JAKARTA - Indonesia tengah berupaya mengurangi ketergantungan impor bahan bakar dari Singapura. Langkah ini, diumumkan oleh Menteri Energi dan Sumber Daya Mineral (ESDM), Bahlil Lahadalia, didorong oleh beberapa faktor krusial, baik dari sisi ekonomi maupun geopolitik.
Keputusan ini bukan semata-mata soal harga, melainkan juga menyangkut strategi energi nasional jangka panjang dan diversifikasi sumber pasokan.
Menurut Menteri Bahlil, harga bahan bakar impor dari Singapura tidak jauh berbeda dengan harga dari negara-negara Timur Tengah, meskipun secara geografis Singapura lebih dekat.
"Kita mulai berpikir untuk mengimpor minyak dari negara lain, bukan dari negara itu (Singapura)," tegas Menteri Bahlil dalam pernyataan resminya.

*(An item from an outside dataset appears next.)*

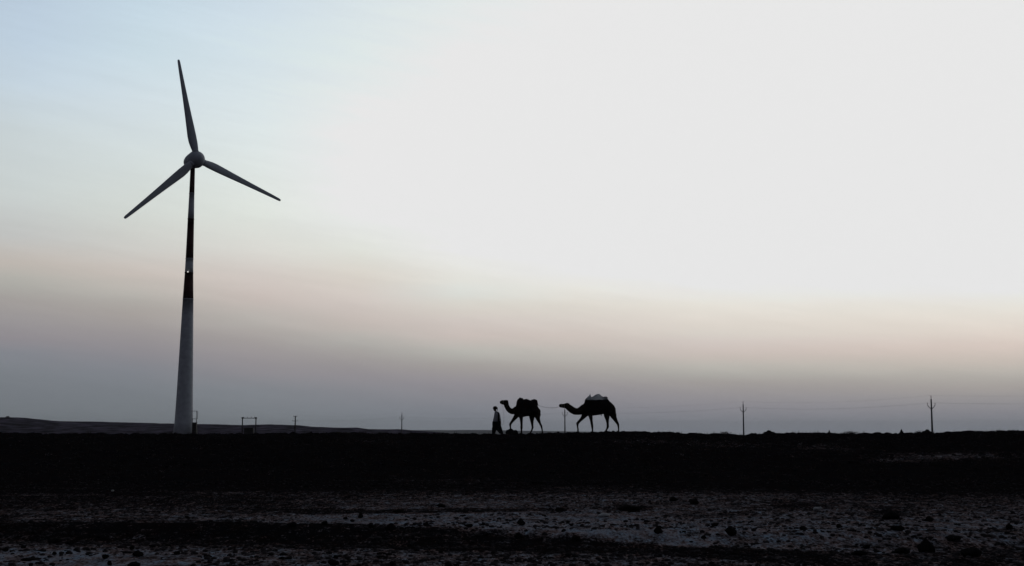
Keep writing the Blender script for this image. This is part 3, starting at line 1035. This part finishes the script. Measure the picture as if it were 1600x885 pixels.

Saat ini, sekitar 54-59 persen impor bahan bakar Indonesia berasal dari Singapura. Perbedaan harga yang tak signifikan ini menjadi titik awal pertimbangan untuk mencari alternatif pemasok.
Untuk mendukung transisi ini, pemerintah Indonesia telah dan sedang membangun dermaga yang mampu menampung kapal-kapal pengangkut bahan bakar berukuran lebih besar. Sebelumnya, impor bahan bakar dari Singapura mengandalkan kapal-kapal berukuran lebih kecil.
"Itu salah satu alasan kita bangun yang lebih besar (dermaga) untuk mengakomodasi impor bahan bakar dalam satu muatan. Jadi, ukuran pelabuhan diperbesar, tetapi kedalamannya juga harus dijaga," jelas Bahlil.
Faktor geopolitik dan geoekonomi juga turut menjadi pertimbangan penting dalam rencana pengurangan impor bahan bakar dari Singapura. Indonesia menyadari pentingnya diversifikasi sumber impor untuk menjaga ketahanan energi nasional dan mengurangi risiko ketergantungan pada satu negara pemasok.
Hal ini sejalan dengan upaya Indonesia untuk memperkuat kemandirian ekonomi dan mengurangi potensi kerentanan terhadap dinamika politik global. Menteri Bahlil menekankan perlunya keseimbangan dalam sumber impor bahan bakar.
Peralihan ini, menurut Bahlil, akan dilakukan secara bertahap. Target akhirnya adalah penghentian total impor bahan bakar dari Singapura.
"Sebenarnya, mengimpor bahan bakar dari Singapura seharusnya lebih murah, mengingat jarak kita yang sangat dekat," tandasnya.